At the tabling of the budget, the finance minister announced that the Multi-Agency Task Force will be strengthened with the participation of the Malaysian Anti-Corruption Commission and the National Anti-Financial Crime Centre. He also outlined several measures that would help to reduce the number of illegal cigarettes in the country.

These include a freeze on the issuance of new import licences for cigarettes, tightening the renewal of import licences for cigarettes, limiting transshipment of cigarettes to dedicated ports, imposition of tax on the import of cigarettes with drawback facilities for re-export, disallowing transshipment of cigarettes and re-export of cigarettes by small boats, and making cigarettes and tobacco products taxable goods at all duty-free islands and any free trade zones that have been permitted retail sales of duty-free cigarettes.

British American Tobacco (M) Bhd (BAT) managing director Jonathan Reed says he is thankful to the government for acknowledging the severity of the tobacco black market and for taking bold steps towards addressing this issue. “High taxes on legitimate cigarettes have created a huge demand for cheap, illegal cigarettes. The tobacco black market not only causes the loss of billions of ringgit in uncollected tax, it also funds crime, fuels corruption and drives up the youth smoking rate.”

Notably, Malaysia ranks No 1 in the world for illegal cigarettes, which make up 65% of the total market. While illegal cigarettes have increased over the years, excise duty collection for tobacco products has declined from RM3.42 billion in 2014 to RM2.91 billion in 2018.

Japan Tobacco International Bhd managing director Cormac O’ Rourke comments that the company is pleased with the announcement that cigarette transshipment activities will be limited to certain ports only. “We have called for a ban on transshipment of tobacco products time and again as this loophole has been exploited for years. At a time when the country is grappling with high levels of illegal trading, strong and consistent implementation and effective enforcement is key. These are necessary measures to address a key smuggling channel for contraband cigarettes, which has resulted in massive losses for the country over the years,” he says.

However, the biggest win for the industry, some say, is the legalisation of electronic and non-electronic cigarettes, including vape.

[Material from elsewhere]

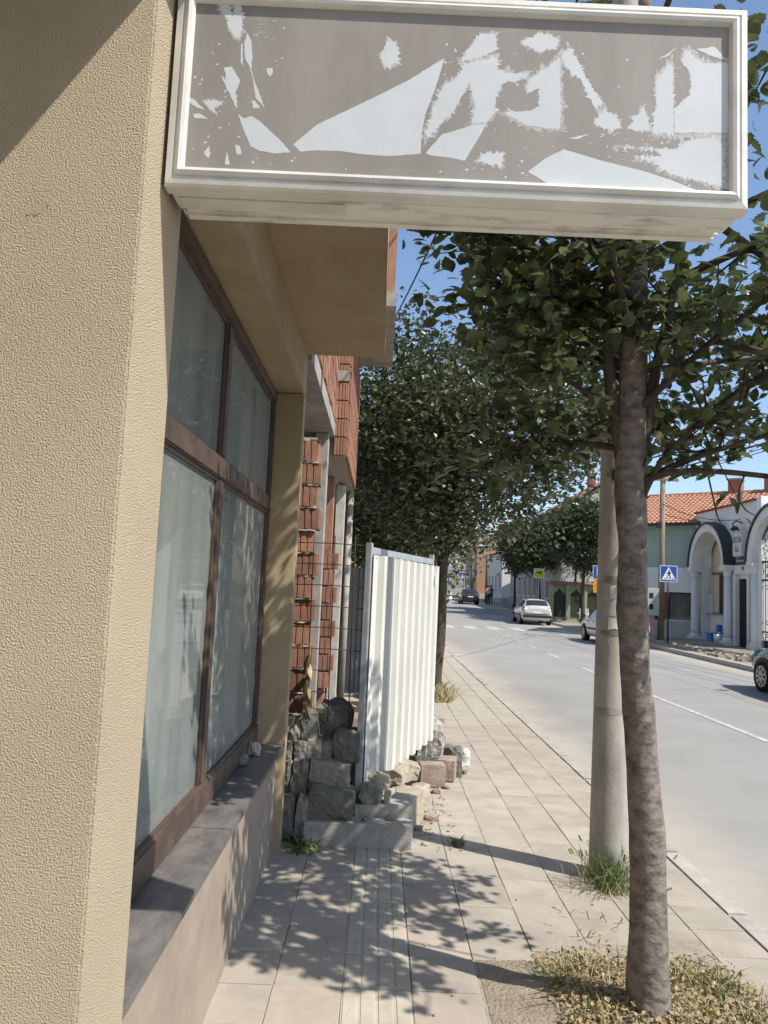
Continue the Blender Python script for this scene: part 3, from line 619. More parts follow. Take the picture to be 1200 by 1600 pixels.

Beginning Jan 1, 2021, the government will impose an excise duty of 10% on all types of electronic and non-electronic cigarettes, including vape, while excise duty of 40 sen per milliliter will be imposed on the liquid used in electronic cigarettes.

“The legalisation of electronic and non-electronic cigarettes, including vape, is a win for BAT. It will now be able to enter the vape market,” says CGS-CIMB Research analyst Kamarul Anwar, who covers BAT.

Interestingly, neither company commented on the legalisation of the e-cigarette and vape market. Nevertheless, O’ Rourke points out that what is critical now is for the government to speed up proper enforcement laws and the implementation of various key anti-illicit tobacco measures to better address the situation.

Meanwhile, Reed believes that measures to enhance enforcement must be accompanied by excise reforms to really make an impact on the tobacco black market. “The price gap between legal and illegal products is currently far too wide, creating a situation that enforcement alone cannot address. Ultimately, we believe Malaysian consumers want to do the right thing. If given a viable opportunity to choose a legal alternative at a reasonable price, most would prefer not to put money in the hands of criminals,” he says.